The fact that President Obama devoted a significant portion of his annual State of the Union address to discuss cybersecurity shows just how critical this issue is. But when it comes to cybersecurity, most people tend to think primarily in terms of massive corporate hacks, thanks in large part to recent headline-grabbing data breaches at well-known companies like Sony, Target and JP Morgan.

In doing so, we’re neglecting the security of something else that is extremely vulnerable to digital breaches – something most of us carry around all day, every day, and which contains our most precious data and personal information: Our phones.

As our world becomes increasingly connected in the so-called “Internet of Things” – with our phones talking to our home security systems, our smart watches engaging our thermostats, our tablets linking to our coffee makers, and so on – mobile privacy and security is only becoming more and more important.

The good news is that even if this issue is not always top of mind for most people, mobile users here in the U.S. are increasingly aware of the privacy risks that exist when using their devices. A recent survey found that nearly 90 percent of respondents expressed concerns about identity theft and exposure to malware. And just one-third of respondents said they felt in control of their own personal information stored on their devices.

That is why our company helped fund a recent project led by researchers at Carnegie Mellon University, called PrivacyGrade.org, which assigns privacy grades to thousands of Android apps, based on the difference in a user’s expectations about the app’s behavior, and how the app actually operates. The idea is to help users become more aware about how many seemingly innocuous apps – many of which target children – actually use and share our personal data.

The problem is when pundits and mobile security experts do discuss personal mobile data security, they do so through a predominately first-world lens. To the extent this is an overlooked issue in the U.S. relative to how serious the risks are, the disconnect is just as bad, if not worse, in other parts of the world. A 2014 report by Symantec looking at internet security threats around the world found that 38 percent of mobile users had experienced mobile cybercrime, while 57 percent were “unaware that security solutions existed for mobile devices.”

Mobile security risks are only going to to get bigger as global smartphone usage continues to expand at breakneck speed (currently 96 out of every 100 people on the planet have access to a mobile phone, and one-third of the human population is expected to use smartphones by 2017).
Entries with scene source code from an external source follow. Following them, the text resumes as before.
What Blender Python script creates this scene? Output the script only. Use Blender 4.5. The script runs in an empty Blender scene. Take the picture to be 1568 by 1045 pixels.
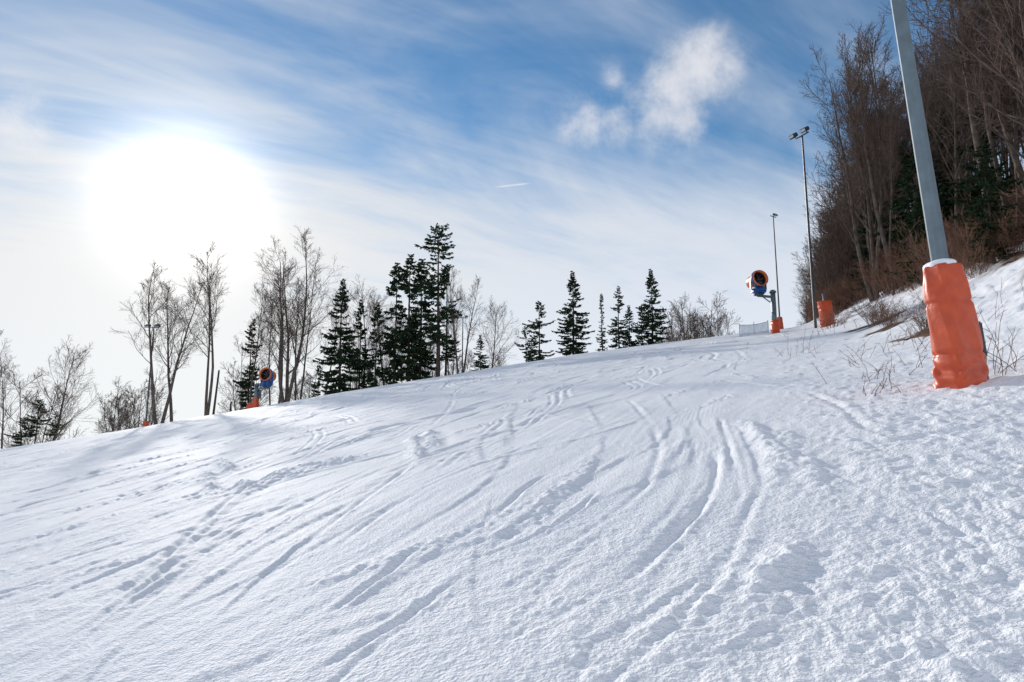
import bpy, math, random
import numpy as np
from mathutils import Vector
D=bpy.data; scene=bpy.context.scene
scene.view_settings.view_transform='Standard'; scene.view_settings.look='None'; scene.view_settings.exposure=0
EYE=1.6; PITCH=math.radians(9.0); FOC=1045.0
SUN_AZ=math.radians(-26.6); SUN_EL=math.radians(18.9)
SUN=Vector((math.sin(SUN_AZ)*math.cos(SUN_EL),math.cos(SUN_AZ)*math.cos(SUN_EL),math.sin(SUN_EL)))

# ------------------------------------------------------------------ noise
_G={}
def noise(x,y,seed):
    if seed not in _G:
        a=np.random.RandomState(seed).uniform(0,2*np.pi,(256,256)); _G[seed]=(np.cos(a).astype(np.float32),np.sin(a).astype(np.float32))
    gx,gy=_G[seed]
    x0=np.floor(x);y0=np.floor(y);fx=(x-x0).astype(np.float32);fy=(y-y0).astype(np.float32)
    ix=x0.astype(np.int64)&255;iy=y0.astype(np.int64)&255;jx=(ix+1)&255;jy=(iy+1)&255
    u=fx*fx*fx*(fx*(fx*6-15)+10);v=fy*fy*fy*(fy*(fy*6-15)+10)
    n00=gx[ix,iy]*fx+gy[ix,iy]*fy; n10=gx[jx,iy]*(fx-1)+gy[jx,iy]*fy
    n01=gx[ix,jy]*fx+gy[ix,jy]*(fy-1); n11=gx[jx,jy]*(fx-1)+gy[jx,jy]*(fy-1)
    return (n00*(1-u)+n10*u)*(1-v)+(n01*(1-u)+n11*u)*v*1.0
def sstep(a,b,x):
    t=np.clip((x-a)/(b-a),0,1); return t*t*(3-2*t)
def splus(x,s): return s*np.logaddexp(0,x/s)
# ------------------------------------------------------------------ terrain
def bank_d(x,y):
    ye=8+splus(np.asarray(y,dtype=float)-8,1.5)
    return x-(3+.36*ye)
def macro(x,y):
    x=np.asarray(x,dtype=float);y=np.asarray(y,dtype=float)
    d=bank_d(x,y)
    yc=68+16*sstep(2,14,d)
    z=.168*x+.153*y-.0017*np.clip(x,0,30)**2
    z=z-.42*splus(y-yc,4)
    b=.46*splus(d-1,.8); b=30-splus(30-b,4)
    z=z+b
    z=z+.10*noise(x/9.,y/13.,3)+.35*noise(x/4.+5,y/5.,4)*sstep(2,7,d)
    zf=-14
    z=zf+splus(z-zf,2.0)
    z=80-splus(80-z,10)
    return z
def H(x,y): return float(macro(x,y))
def pix(u,v):
    t=(u-784)/FOC;q=(522.5-v)/FOC
    Yd=math.cos(PITCH)-q*math.sin(PITCH);Zd=math.sin(PITCH)+q*math.cos(PITCH)
    return t/Yd,Zd/Yd
def gpt(u,v):   # trace a track seen in the photo onto the slope
    tx,e=pix(u,v);lo=2.0;y=lo
    while y<62:
        if EYE+e*y<H(tx*y,y):break
        y*=1.02
    return (tx*y,y)
def spot(u,vtop,Y,vb=None):
    tx,e=pix(u,vtop)
    if vb: tx=pix(u,vb)[0]
    x=tx*Y
    return x,Y,EYE+e*Y-H(x,Y)

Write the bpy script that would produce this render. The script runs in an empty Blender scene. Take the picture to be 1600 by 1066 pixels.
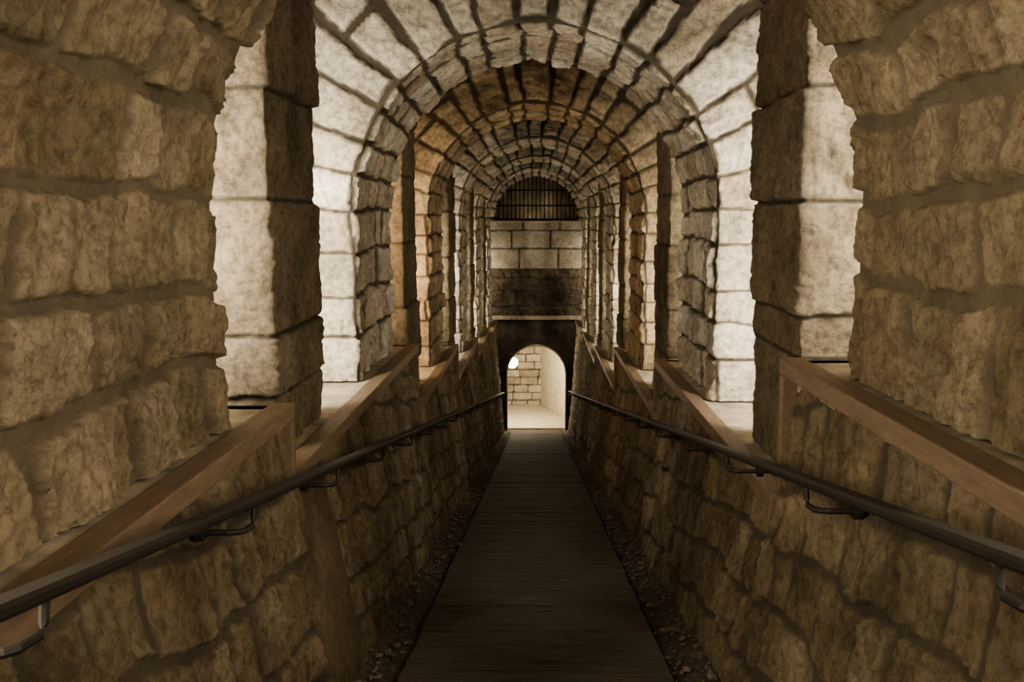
import bpy, math, random
import numpy as np
from mathutils import Vector, Matrix
random.seed(7)
PI=math.pi
TH=math.radians(7.14)
SL=0.1654; EYE=1.42
def fz(y): return -EYE-SL*y
YEND=25.6
R=1.165; ZC=0.07; XB=1.85; ZT=2.25
XF=0.86; XT=1.09   # lower wall foot / top
# ---------------------------------------------------------------- noise
def _h(ix,iy,seed):
    n=(ix.astype(np.int64)*374761393+iy.astype(np.int64)*668265263+seed*1442695041)&0xffffffff
    n=((n^(n>>13))*1274126177)&0xffffffff
    n=(n^(n>>16))&0xffffffff
    return (n&0xffffff)/float(0xffffff)
def vn(x,y,seed=0):
    ix=np.floor(x);iy=np.floor(y);fx=x-ix;fy=y-iy
    fx=fx*fx*(3-2*fx);fy=fy*fy*(3-2*fy)
    a=_h(ix,iy,seed);b=_h(ix+1,iy,seed);c=_h(ix,iy+1,seed);d=_h(ix+1,iy+1,seed)
    return (a*(1-fx)+b*fx)*(1-fy)+(c*(1-fx)+d*fx)*fy
def fbm(x,y,seed=0,o=4):
    r=0;a=.5;t=0
    for i in range(o):
        r=r+a*vn(x,y,seed+i*17);t+=a;a*=.58;x=x*2.03+3.1;y=y*2.03+1.7
    return r/t
def sst(a,b,x):
    t=np.clip((x-a)/(b-a),0,1);return t*t*(3-2*t)
# ---------------------------------------------------------------- stone heightfield
def stone_field(Q,S,rows,seed,w=(.35,.62),joint=.035,wrap=None,warp=.02,rough=.022,bulge=.012,rr=.05,single=False,offs=.012,plain=None,shrink=.0,lift=.018,tool=.012,edge=.010,jf=1.0,tilt=1.0,wob=.018,rings=None,slant=.25):
    rg=random.Random(seed)
    Qw=Q+warp*2.4*(fbm(Q*2.7,S*2.7,seed+3,3)-.5)+wob*(fbm(Q*13,S*13,seed+5,4)-.5)
    Sw=S+warp*3*(fbm(Q*2.1+9,S*2.1,seed+11,3)-.5)+wob*(fbm(Q*12,S*12,seed+6,4)-.5)
    rows=np.array(rows)
    ri=np.clip(np.searchsorted(rows,Sw)-1,0,len(rows)-2)
    ds=np.minimum(Sw-rows[ri],rows[ri+1]-Sw)
    ds=np.maximum(ds,0)
    dq=np.full(Q.shape,9.0);rnd=np.zeros(Q.shape);tl=np.zeros(Q.shape)
    qmin,qmax=Q.min()-.5,Q.max()+.5
    for r in range(len(rows)-1):
        m=ri==r
        if rings:
            bd=[-rg.uniform(*wrap[0])]+[x+rg.uniform(-.012,.012) for x in rings]
        elif wrap:
            a=-rg.uniform(*wrap[0]);b=rg.uniform(*wrap[1]);bd=[a,b]
        else:
            a=qmin-rg.uniform(0,.5);bd=[a,a+rg.uniform(*w)]
        while bd[0]>qmin: bd.insert(0,bd[0]-rg.uniform(*w))
        while bd[-1]<qmax: bd.append(bd[-1]+rg.uniform(*w))
        rv=np.array([rg.random() for _ in bd]+[.5]);tv=np.array([rg.uniform(-1,1) for _ in bd]+[.5])
        if single:
            rnd[m]=rv[0];tl[m]=tv[0];continue
        bd=np.array(bd)
        sl=rg.uniform(-slant,slant)
        q=Qw[m]+sl*(Sw[m]-rows[r])
        qi=np.clip(np.searchsorted(bd,q)-1,0,len(bd)-2)
        dq[m]=np.maximum(np.minimum(q-bd[qi],bd[qi+1]-q),0)
        rnd[m]=rv[qi];tl[m]=tv[qi]
    ds0=ds
    ds=ds-shrink*np.abs(tl);dq=dq-shrink*((rnd*7.3)%1)
    dist=np.minimum(ds,dq)
    rloc=rr*(.5+((rnd*13.7)%1))
    c=(ds<rloc)&(dq<rloc)
    dist=np.where(c,rloc-np.hypot(rloc-ds,rloc-dq),dist)
    jw=joint*jf*.5*(.5+1.0*fbm(Q*5,S*5,seed+21,3))
    mask=sst(jw,jw+edge,dist)
    ch=fbm(Q*7+rnd*40,S*7,seed+31,6); rg2=1-np.abs(2*fbm(Q*4.5+rnd*30,S*4.5,seed+41,5)-1)
    ang=tl*.45
    A=(Q*np.cos(ang)+S*np.sin(ang));B=(S*np.cos(ang)-Q*np.sin(ang))
    st=1-np.abs(2*fbm(A*24+2*fbm(Q*4,S*4,seed+52,2),B*2.4+rnd*20,seed+51,4)-1)
    pit=sst(.58,.72,fbm(Q*18,S*18,seed+81,4))
    tsel=sst(.2,.6,(rnd*5.1)%1)
    h=mask*(lift+offs*(rnd-.4)*2)+mask*bulge*sst(0,.05,dist)+mask*rough*((ch-.5)*1.6+(rg2-.7)*1.2)+mask*(st-.75)*tool*tsel-mask*pit*.009
    h=h+tilt*mask*(((rnd*31)%1)-.5)*.10*np.clip(ds0,0,.15)*.8
    h=h+(1-mask)*.014*(fbm(Q*14,S*14,seed+61,5)-.5)
    if plain is not None:
        h=h*(1-plain)+plain*(.035+.016*(fbm(Q*8,S*8,seed+71,5)-.5)); rnd=rnd*(1-plain)+.5*plain
        mask=mask*(1-plain)+.55*plain
    return h,rnd,mask
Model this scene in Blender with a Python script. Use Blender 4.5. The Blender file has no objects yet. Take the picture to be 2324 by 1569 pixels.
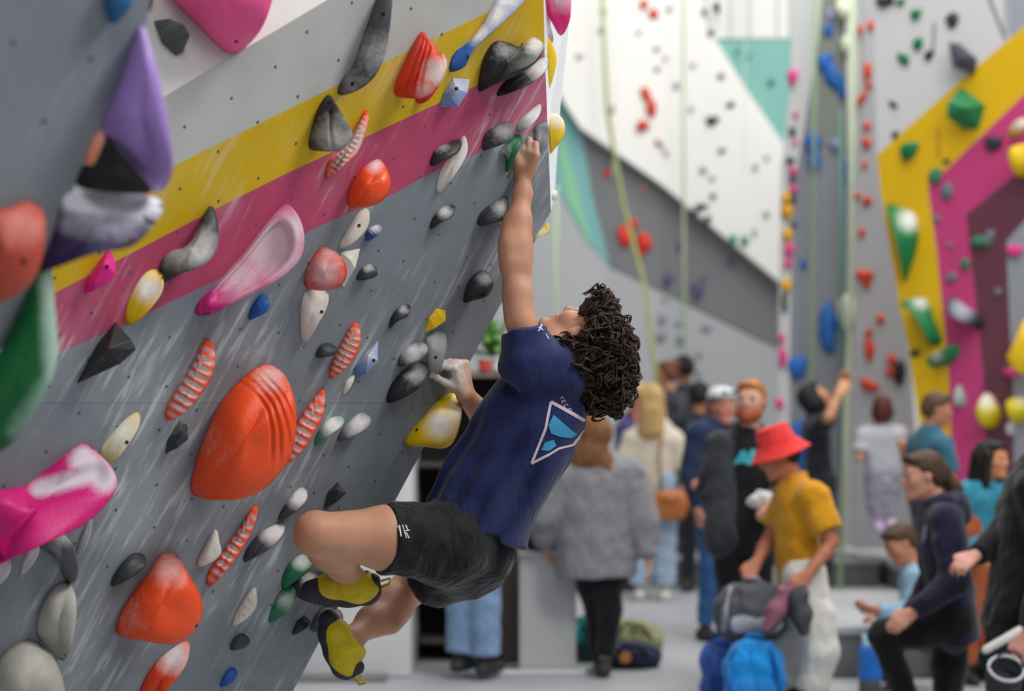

But if you think Americans are isolated from mobile security challenges in other parts of the world, think again. Last month, German researchers discovered massive security flaws in the global network that is used to connect calls, text messages, and various communications between cellular providers. The worst part? One cellular carrier “in Congo or Kazahkstan, for example, could be used to hack into cellular networks in the United States, Europe, or anywhere else.”

So, if we’re serious about stopping data theft and reducing threats to mobile privacy, we’re going to need to think globally. NQ Mobile is in the unique position of being an internationally-based mobile technology firm that supplies security and privacy apps to mobile carriers across the developing world, and We’re witnessing this explosion in the use of mobile usage firsthand. From our perspective, focusing solely on data security in the first world is like trying to put out a house fire with one glass of water.

In a world where we’re all connected, the digital divide is no longer solely about who is connected and who’s not – it’s about who’s protected and who’s not.

So what can be done?

Above all, we need more education and awareness about the importance of mobile security. With the rapid adoption of mobile devices, now is the time to nip the problem in the bud and ensure that users everywhere understand the risks to their privacy and data and know how to protect their devices.

President Obama is right to look for workable government solutions to larger corporate cyber threats, and developing and developed nations alike need to take steps to enhance data security and privacy. But, the best line of defense is ensuring that everyone with a mobile device takes the security of their device seriously. The tools exist to protect consumers – they just need to use them.

In a hyper-connected world, we’re only as strong as our weakest link. We must treat this challenge like the global issue it is, and work together to ensure we’re protecting ourselves and therefore, each other.